If There Were a 'Fear Index' for Advertising

What the future of identity on the open internet will look like following a recent Google blog post.

In a wide-ranging op-ed earlier this week, The Trade Desk CEO Jeff Green offered his thoughts on the future of identity on the open internet following a recent Google blog post.

Green wryly noted that the industry overreaction deserved its very own “fear index,” or VIX, which Wall Street uses to gauge fear and stress in the equities market. “If there were a VIX for advertising, it would have doubled or tripled since Google wrote it blog post a week ago regarding its approach to identity technology and the replacement for cookies,” Green said.

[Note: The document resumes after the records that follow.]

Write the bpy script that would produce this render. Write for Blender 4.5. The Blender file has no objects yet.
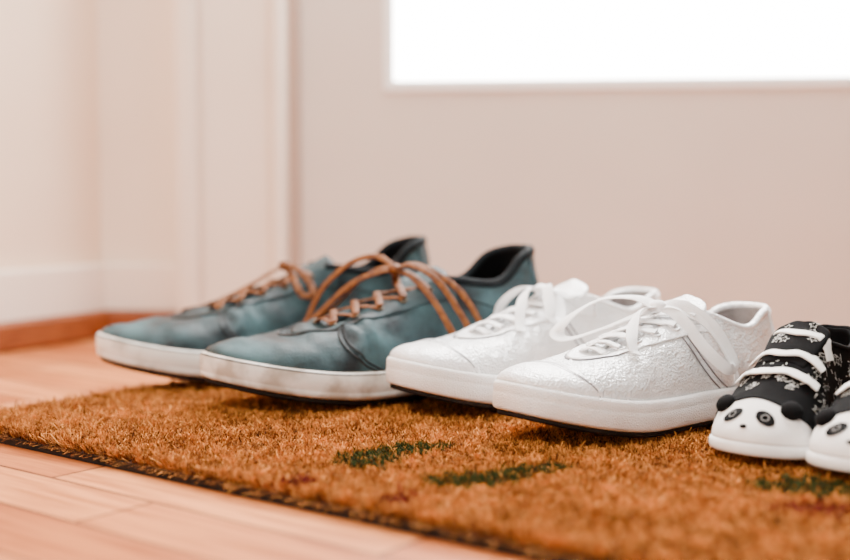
import bpy, bmesh, math, random
import numpy as np
from mathutils import Vector, noise, Matrix
from mathutils.bvhtree import BVHTree
random.seed(7); np.random.seed(7)
S=bpy.context.scene; COL=S.collection

# ------------------------------------------------------------ helpers
def lin(c):
    r=[]
    for x in c:
        x=x/255.0
        r.append(x/12.92 if x<=.04045 else ((x+.055)/1.055)**2.4)
    return (r[0],r[1],r[2],1)

def mat(name,c1,c2=None,scale=20,rough=.6,metal=0,bump=0,bscale=200,btype='noise',spec=.5,sheen=0,coat=0,bdist=.001,stretch=None,emit=None,detail=4,ramp=(.35,.65),rvar=0,bump2=None):
    m=bpy.data.materials.new(name); m.use_nodes=True
    nt=m.node_tree; N=nt.nodes; K=nt.links; b=N['Principled BSDF']
    b.inputs['Roughness'].default_value=rough; b.inputs['Metallic'].default_value=metal
    b.inputs['Specular IOR Level'].default_value=spec
    if sheen: b.inputs['Sheen Weight'].default_value=sheen
    if coat: b.inputs['Coat Weight'].default_value=coat; b.inputs['Coat Roughness'].default_value=.25
    tc=N.new('ShaderNodeTexCoord'); mp=N.new('ShaderNodeMapping'); K.new(tc.outputs['Object'],mp.inputs[0])
    if stretch: mp.inputs['Scale'].default_value=stretch
    nz=N.new('ShaderNodeTexNoise'); nz.inputs['Scale'].default_value=scale; nz.inputs['Detail'].default_value=detail
    K.new(mp.outputs[0],nz.inputs['Vector'])
    rp=N.new('ShaderNodeValToRGB'); rp.color_ramp.elements[0].position=ramp[0]; rp.color_ramp.elements[1].position=ramp[1]
    rp.color_ramp.elements[0].color=lin(c1); rp.color_ramp.elements[1].color=lin(c2 or c1)
    K.new(nz.outputs['Fac'],rp.inputs[0]); K.new(rp.outputs[0],b.inputs['Base Color'])
    if rvar:
        mr=N.new('ShaderNodeMapRange'); mr.inputs['From Min'].default_value=.3; mr.inputs['From Max'].default_value=.7
        mr.inputs['To Min'].default_value=rough-rvar; mr.inputs['To Max'].default_value=rough+rvar
        K.new(nz.outputs['Fac'],mr.inputs['Value']); K.new(mr.outputs[0],b.inputs['Roughness'])
    prev=None
    for bb in ([(bump,bscale,btype,bdist)] if bump else [])+([bump2] if bump2 else []):
        st,sc,ty,di=bb
        if ty=='noise': t=N.new('ShaderNodeTexNoise'); t.inputs['Scale'].default_value=sc; t.inputs['Detail'].default_value=3; o=t.outputs['Fac']
        elif ty=='voronoi': t=N.new('ShaderNodeTexVoronoi'); t.inputs['Scale'].default_value=sc; t.feature='DISTANCE_TO_EDGE'; o=t.outputs['Distance']
        elif ty=='cells': t=N.new('ShaderNodeTexVoronoi'); t.inputs['Scale'].default_value=sc; o=t.outputs['Distance']
        else:
            t=N.new('ShaderNodeTexWave'); t.inputs['Scale'].default_value=sc; o=t.outputs['Fac']; t.bands_direction='DIAGONAL'
        K.new(mp.outputs[0],t.inputs['Vector'])
        bp=N.new('ShaderNodeBump'); bp.inputs['Strength'].default_value=st; bp.inputs['Distance'].default_value=di
        K.new(o,bp.inputs['Height'])
        if prev: K.new(prev.outputs[0],bp.inputs['Normal'])
        prev=bp
    if prev: K.new(prev.outputs[0],b.inputs['Normal'])
    if emit:
        b.inputs['Emission Color'].default_value=emit[0]; b.inputs['Emission Strength'].default_value=emit[1]
    return m

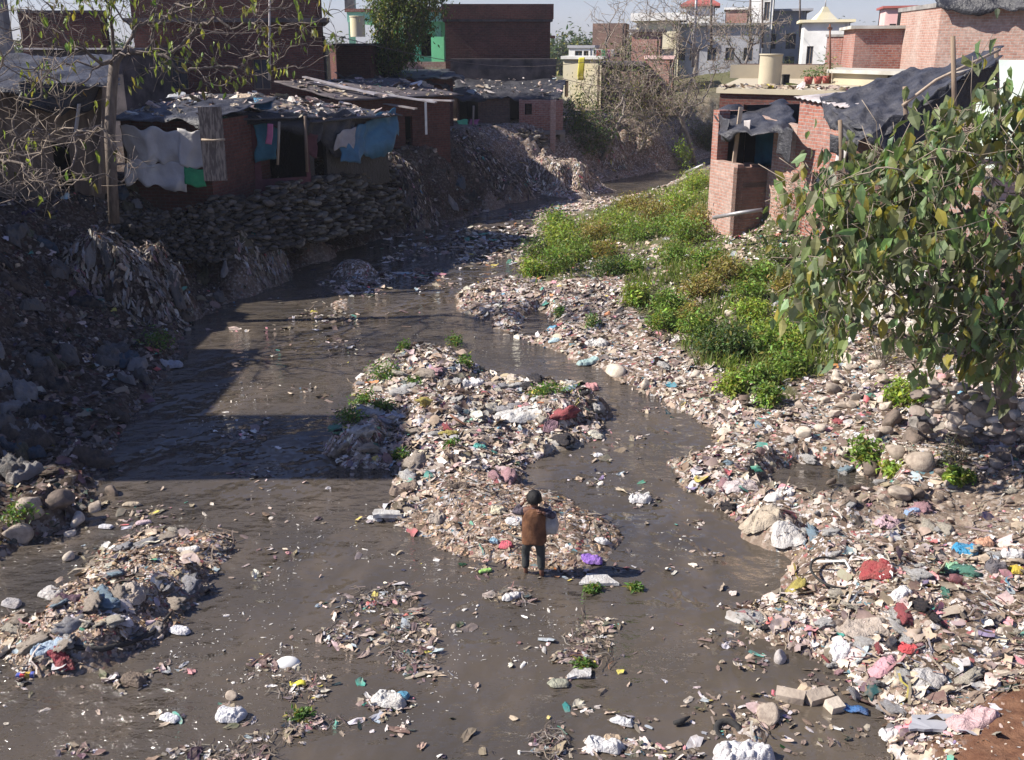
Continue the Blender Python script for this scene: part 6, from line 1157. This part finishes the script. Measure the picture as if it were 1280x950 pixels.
# boards, boxes
def board(label, pts, th, mat, name='board', cat='board', lift=.03):
    P = [hit(x, y) for x, y in pts]; z = max(p.z for p in P) + lift * .4; mb = MB(); ring_ = []
    for i in range(4):
        for f_ in (0, .22, .47, .7): ring_.append(P[i].lerp(P[(i + 1) % 4], f_) + Vector((rr.randn(), rr.randn(), 0)) * .010)
    b = [Vector((p.x, p.y, z)) for p in ring_]; tp_ = [p + Vector((rr.randn() * .004, rr.randn() * .004, th + rr.randn() * .004)) for p in b]; mb.face(tp_, mat); mb.face(b[::-1], mat)
    for i in range(16): mb.face([b[i], b[(i + 1) % 16], tp_[(i + 1) % 16], tp_[i]], mat)
    P = ring_; o = mb.build(name, origin=b[0]); return tag(o, label, cat)
board('white foam board floating to the right of the person', [(725, 733), (774, 734), (758, 721), (733, 721)], .03, cmat((.62, .60, .57))); board('white polystyrene slab floating against the left of the chip bar', [(466, 653), (502, 650), (500, 643), (468, 646)], .06, cmat((.64, .62, .58)))
board('white box lid floating in the lower middle', [(706, 850), (738, 850), (738, 838), (716, 839)], .025, cmat((.60, .58, .55)), 'box_lid', 'lid'); board('dark grey board slanting at the lower right slope', [(1135, 925), (1180, 918), (1195, 895), (1140, 908)], .03, 'grey_paint'); board('pale square card on the floating packaging heap', [(470, 880), (496, 880), (495, 868), (474, 867)], .02, 'white_paint', 'card', 'card', .06)
for x_, y_, l_, m_ in ((988, 874, 'tan brick block in the shallows, left of three blocks', 'stone'), (1022, 874, 'brown brick block in the shallows, middle of three blocks', 'stone'), (1042, 886, 'cream broken brick in the shallows, right of three blocks', 'stone_pale')):
    p = hit(x_, y_); mb = MB(); Mx = Matrix.Translation(p) @ Matrix.Rotation(rr.uniform(-.4, .4), 4, 'Z') @ Matrix.Rotation(.12, 4, 'X'); mb.box((-.14 if x_ != 1042 else -.08, -.07, -.05), (.14 if x_ != 1042 else .08, .07, .08), m_, Mx, .012); o = mb.build('brick', origin=p); bv = o.modifiers.new('edge', 'BEVEL'); bv.width = .014; bv.segments = 2; tag(o, l_, 'brick')
def ring(px, py, R_, r_, mat, arc=(0, 1), tilt=(0, 0, 0), flat=1.0, dz=0.0):
    p = hit(px, py) + Vector((0, 0, dz)); mb = MB(); Mx = Matrix.Rotation(tilt[2], 4, 'Z') @ Matrix.Rotation(tilt[0], 4, 'X') @ Matrix.Rotation(tilt[1], 4, 'Y'); pts = [p + Mx @ Vector((R_ * math.cos(a), R_ * flat * math.sin(a), 0)) for a in [2 * math.pi * (arc[0] + (arc[1] - arc[0]) * k / 32) for k in range(33)]]; mb.tube(pts, r_, mat, 8); return mb, p
mb, p = ring(1041, 724, .27, .016, 'rubber', dz=.09, tilt=(.15, .1, 0), flat=1.1); tag(mb.build('bicycle_tyre', origin=p), 'thin bicycle tyre lying on the litter beside the red cloth', 'tyre')
p = hit(1040, 718); mb = MB(); mb.tube([hit(1020, 714) + Vector((0, 0, .13)), hit(1055, 713) + Vector((0, 0, .13)), hit(1062, 724) + Vector((0, 0, .12))], .016, 'white_paint', 6); tag(mb.build('plastic_pipe', origin=p), 'bent white plastic pipe lying inside the bicycle tyre', 'pipe')
mb, p = ring(910, 914, .11, .035, 'rubber', dz=.0, tilt=(.3, 0, 0)); tag(mb.build('tyre', origin=p), 'small black scooter tyre half sunk in the bottom right shallows', 'tyre')
mb = MB(); mb.tube([hit(x_, y_) + Vector((0, 0, .04)) for x_, y_ in ((842, 908), (852, 906), (862, 900))], [.02, .03, .01], 'rubber', 6); tag(mb.build('sandal_sole', origin=hit(852, 906)), 'dark curved rubber strip floating left of the small tyre', 'rubber strip')
pts = [(90, 812), (128, 815), (165, 806), (190, 795), (207, 778), (215, 768)]; mb = MB(); mb.tube([hit(x_, y_) + Vector((0, 0, .035)) for x_, y_ in pts], [.028, .034, .032, .03, .022, .012], 'rubber', 8); tag(mb.build('branch', origin=hit(165, 806)), 'long dark wet branch curving off the lower left bar', 'branch')
mb = MB(); mb.tube([hit(563, 527) + Vector((0, 0, .12)), hit(582, 538) + Vector((0, 0, .1))], .018, 'rust'); tag(mb.build('stick', origin=hit(563, 527)), 'dark stick poking across the island refuse', 'stick')
mb = MB(); mb.tube([A(857, 216, 44), A(880, 206, 43)], .07, 'metal_pole', 8); tag(mb.build('pipe', origin=A(857, 216, 44)), 'pale pipe slanting over the grass at the bend', 'pipe')
mb = MB(); P = [[hit(360, 829) + Vector((.13 * math.sin(b) * math.cos(a), .10 * math.sin(b) * math.sin(a), .075 * math.cos(b) - .01)) for b in [k * math.pi / 16 for k in range(9)]] for a in [k * math.pi / 10 for k in range(21)]]; mb.grid(P, 'white_paint'); tag(mb.build('plastic_bowl', origin=hit(360, 829)), 'upturned pale plastic bowl floating in the lower left', 'bowl')
p = hit(32, 846); t = thing('carton', 'small red, yellow and blue striped carton floating at the far lower left', 'carton', p, rz=.15); mb = MB(); mb.box((p.x - .09, p.y - .025, p.z - .01), (p.x + .09, p.y + .025, p.z + .04), 'white_paint'); child(mb, 'box', t)
for a, b, c_ in ((-.088, -.05, (.1, .14, .5)), (-.05, .0, (.62, .05, .06)), (.0, .05, (.68, .45, .06)), (.05, .088, (.1, .14, .5))):
    mb = MB(); mb.box((p.x + a, p.y - .0262, p.z - .004), (p.x + b, p.y + .0262, p.z + .0415), cmat(c_)); child(mb, 'stripe', t)
p = hit(372, 857); mb = MB(); Mx = Matrix.Translation(p) @ Matrix.Rotation(.2, 4, 'Z'); mb.grid([[Mx @ Vector((x_, y_, .02 + .012 * math.sin(x_ * 50))) for y_ in (-.035, 0, .035)] for x_ in np.linspace(-.08, .08, 9)], 'yellow'); o = mb.build('packet', origin=p); o.modifiers.new('thickness', 'SOLIDIFY').thickness = .012; tag(o, 'bright yellow packet floating in the lower left debris', 'packet')
p = hit(1068, 889); mb = MB(); Mx = Matrix.Translation(p) @ Matrix.Rotation(-.3, 4, 'Z'); mb.grid([[Mx @ Vector((x_, y_, .02 + .012 * math.sin(x_ * 40))) for y_ in (-.05, 0, .05)] for x_ in np.linspace(-.13, .13, 9)], cmat((.06, .18, .42))); o = mb.build('packet', origin=p); o.modifiers.new('thickness', 'SOLIDIFY').thickness = .014; tag(o, 'blue crisp packet floating in the brown shallows on the right', 'packet')
# ------------------------------------------------------------------ the person in the river
def skin(name, V, E, Rd, mat, parent, sub=2, root=0):
    me = bpy.data.meshes.new(name); me.from_pydata(V, E, []); o = bpy.data.objects.new(name, me); link(o, parent); 
    o.modifiers.new('skin', 'SKIN').use_smooth_shade = True
    for i, r_ in enumerate(Rd):
        s_ = me.skin_vertices[0].data[i]; s_.radius = r_ if hasattr(r_, '__len__') else (r_, r_); s_.use_root = (i == root)
    o.modifiers.new('smooth', 'SUBSURF').levels = sub; o.modifiers['smooth'].render_levels = sub; me.materials.append(MATS[mat]); return o
pb = G(667, 719, 0); pb.z = -.05
P_ = thing('person', 'child in brown vest and dark trousers wading with back turned, arms raised', 'person', pb, rz=-.05)
# body: one continuous figure
V = [(0, 0, .60), (0, .0, .70), (0, .01, .82), (0, .0, .93), (0, .0, .985), (0, .012, 1.03), (0, .03, 1.085), (0, .028, 1.14),
     (-.07, 0, .56), (-.105, .065, .35), (-.10, .03, .11), (-.10, .08, .05), (-.105, .14, .03), (.075, 0, .56), (.085, .01, .33), (.10, -.03, .10), (.105, .01, .045), (.12, .08, .03),
     (-.11, 0, .945), (-.15, .015, .93), (-.25, .045, .895), (-.185, .075, .96), (-.125, .085, 1.015), (.11, 0, .945), (.15, .0, .93), (.245, -.01, .875), (.17, -.06, .925), (.095, -.085, .965)]
E = [(0, 1), (1, 2), (2, 3), (3, 4), (4, 5), (5, 6), (6, 7), (0, 8), (8, 9), (9, 10), (10, 11), (11, 12), (0, 13), (13, 14), (14, 15), (15, 16), (16, 17), (3, 18), (18, 19), (19, 20), (20, 21), (21, 22), (3, 23), (23, 24), (24, 25), (25, 26), (26, 27)]
Rd = [(.10, .07), (.095, .07), (.11, .075), (.09, .06), .042, .052, .078, .07, .062, .042, .03, .03, .022, .062, .042, .03, .03, .022, .045, .04, .032, .026, .02, .045, .04, .032, .026, .02]
skin('body', V, E, Rd, 'skin', P_)
def hand(w, d, up_, curl, nm='hand'):
    w = Vector(w); d = Vector(d).normalized(); n_ = Vector(up_).normalized(); s_ = d.cross(n_).normalized(); V = [tuple(w - d * .01), tuple(w + d * .02), tuple(w + d * .042)]; E = [(0, 1), (1, 2)]; Rd = [.016, (.022, .011), (.021, .010)]
    for k, (o_, L) in enumerate(((-.017, .038), (-.006, .044), (.006, .042), (.016, .034))):
        b = w + d * .045 + s_ * o_; V += [tuple(b), tuple(b + d * L * .5 - n_ * curl * L * .3), tuple(b + d * L * .75 - n_ * curl * L * .8)]; i = len(V); E += [(2, i - 3), (i - 3, i - 2), (i - 2, i - 1)]; Rd += [.0062, .0058, .0045]
    b = w + d * .012 - s_ * .022; V += [tuple(b), tuple(b + d * .018 - s_ * .014), tuple(b + d * .036 - s_ * .016 - n_ * .008)]; i = len(V); E += [(1, i - 3), (i - 3, i - 2), (i - 2, i - 1)]; Rd += [.0075, .0065, .005]
    return skin(nm, V, E, Rd, 'skin', P_)
hand((-.125, .085, 1.015), (.75, .1, .55), (.3, -.9, -.2), .8); hand((.095, -.085, .965), (-.8, .1, .35), (-.2, -.9, .2), .9)
for sx in (-1, 1):
    e_ = skin('ear', [(sx * .078, .02, 1.075), (sx * .086, .012, 1.09), (sx * .084, .012, 1.108)], [(0, 1), (1, 2)], [.009, .012, .009], 'skin', P_)
    V_, F_ = ICO2; me = bpy.data.meshes.new('eye'); me.from_pydata([tuple(np.array(p) * .022 + [sx * .03, .103, 1.095]) for p in V_], [], [tuple(f) for f in F_]); me.materials.append(MATS['white_paint']); link(bpy.data.objects.new('eye', me), P_)
skin('nose', [(0, .098, 1.10), (0, .116, 1.078), (0, .108, 1.07)], [(0, 1), (1, 2)], [.007, .011, .009], 'skin', P_); skin('mouth', [(-.02, .1, 1.05), (0, .106, 1.049), (.02, .1, 1.05)], [(0, 1), (1, 2)], [.004, .006, .004], 'cloth_maroon', P_)
# hair: cap over crown and nape
V_, F_ = ICO3; Vh = []; hq = np.random.RandomState(4)
for p in V_:
    d = np.array(p) / np.linalg.norm(p); r_ = .095 + .012 * hq.rand(); q_ = np.array([d[0] * r_ * .94, d[1] * r_ * 1.05 + .012, d[2] * r_ * 1.05 + 1.108])
    if d[1] > .25 and d[2] < .35: q_[1] -= .045 * min(1, (d[1] - .25) * 2); q_ = q_ * [.9, 1, 1]
    if d[2] < -.45: q_[2] = 1.108 + (-.45 * r_ * 1.05); 
    Vh.append(tuple(q_))
me = bpy.data.meshes.new('hair'); me.from_pydata(Vh, [], [tuple(f) for f in F_]); me.materials.append(MATS['hair']); me.polygons.foreach_set('use_smooth', [True] * len(F_)); link(bpy.data.objects.new('hair', me), P_)
# trousers, shirt, vest
skin('trousers', [(0, 0, .62), (0, 0, .58), (-.075, 0, .53), (-.105, .065, .35), (-.10, .03, .125), (.08, 0, .53), (.087, .01, .34), (.10, -.025, .13)], [(0, 1), (1, 2), (2, 3), (3, 4), (1, 5), (5, 6), (6, 7)], [(.115, .085), (.115, .085), .075, .058, .05, .075, .058, .052], 'trousers', P_)
for nm, pts, rd in (('sleeve', [(-.10, 0, .94), (-.15, .015, .93), (-.252, .047, .893), (-.19, .075, .952), (-.155, .08, .985)], [.052, .054, .045, .038, .034]), ('sleeve', [(.10, 0, .94), (.15, .0, .93), (.248, -.012, .872), (.18, -.058, .918), (.125, -.075, .95)], [.052, .056, .047, .038, .034])):
    skin(nm, pts, [(i, i + 1) for i in range(4)], rd, 'sleeve', P_)
skin('collar', [(0, .0, .955), (0, .008, 1.0)], [(0, 1)], [.062, .05], 'sleeve', P_)
mb = MB(); prof = [(.515, .150, .115), (.53, .158, .122), (.60, .155, .118), (.72, .145, .108), (.84, .148, .104), (.92, .142, .092), (.96, .105, .075), (.985, .06, .055)]
P = []
for z_, a, b in prof:
    row = []
    for k in range(33):
        th = 2 * math.pi * k / 32; fold = 1 + .045 * math.sin(th * 5 + z_ * 14) + .035 * math.sin(th * 9 - z_ * 22); row.append(Vector((a * math.cos(th) * fold, b * math.sin(th) * fold + .002, z_ + .012 * math.sin(th * 3) * (z_ < .55))))
    P.append(row)
mb.grid(P, 'vest'); me_o = mb.build('vest'); me_o.parent = P_; me_o.modifiers.new('thickness', 'SOLIDIFY').thickness = .012; sb = me_o.modifiers.new('smooth', 'SUBSURF'); sb.levels = sb.render_levels = 1
# the bag carried at the right side
V, F_ = ICO3; V = V.copy(); bq = np.random.RandomState(8)
for _ in range(6):
    d = bq.randn(3); d /= np.linalg.norm(d); p = V @ d; V += V * (np.abs(np.sin(p * bq.uniform(5, 11) + bq.rand() * 6)) * .14 - .05)[:, None]
V[:, 0] *= .20 * (1 - .9 * np.clip(V[:, 2], 0, .5)); V[:, 1] *= .17 * (1 - .9 * np.clip(V[:, 2], 0, .5)); V[:, 2] *= .30
me = bpy.data.meshes.new('plastic_bag'); me.from_pydata([tuple(p) for p in V], [], [tuple(f) for f in F_]); me.materials.append(MATS[cmat((.50, .49, .48))]); me.polygons.foreach_set('use_smooth', [True] * len(F_)); o = bpy.data.objects.new('plastic_bag', me); link(o); o.location = pb + Vector((.185, .10, .75)); tag(o, 'full pale plastic bag hanging at the right side of the wading child', 'plastic bag')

Since then, those fears seem to have galvanized the ad tech community toward embracing the concept of a privacy safe, universal, and interoperable identity solution. Green’s remarks underscore issues that have been plaguing the open web since programmatic’s inception. Cookies, for instance, weren’t designed for the modern complexities of digital advertising, and they certainly didn’t anticipate growing consumer and regulatory concerns surrounding privacy. The looming changes could potentially cost content owners some $10 billion, the IAB said earlier this week.

But similar to the stock market the industry has since rallied following Google’s initial news regarding the phasing out of third-party cookies. It’s also served as the impetus behind Unified ID 2.0, an industry-wide effort that aims to build an upgraded alternative to cookies while also placing the consumer in the driver’s seat of their own data.

“As a consumer, I prefer fewer, more relevant ads. Most consumers do. And we don’t want all of our data in any one company,” said Green. “UID 2.0 was designed with a philosophy to give consumers control. Data doesn’t move unless a consumer wants it to, and unless the consumer gives consent. Even the use of the ID requires consent that has to be given explicitly to each site or app. There is no central database or company that controls it. The consumer does.”

Green believes The Trade Desk and Google ultimately share similar long-term goals, especially in terms of protecting consumer privacy. The Trade Desk and Google coexist within the marketplace of ideas, insists Green, recalling a sign hanging on his grandfather’s wall: “God bless my competitors because they make me better, faster, and stronger.”

To that end, The Trade Desk has since held discussions with the search giant on how Google Ads Manager (GAM) can continue to support its publishers by allowing tools such as Unified ID 2.0 to coexist within Google’s walls.

“Google did not announce that it is shutting down GAM and it also did not announce a spinning out of DoubleClick or that it is reducing DV360 to a buying tool for YouTube,” he said. “And so this collaboration continues. We’re a happy client and expect that to continue.”

Google itself even hinted that a world where UID 2.0 remains prevalent within its walls is likely. “That’s why we’re experimenting with functionality that will provide publishers with the option to share encrypted signals directly with authorized buyers or open bidders with whom they already have a direct relationship,” the company said late last week.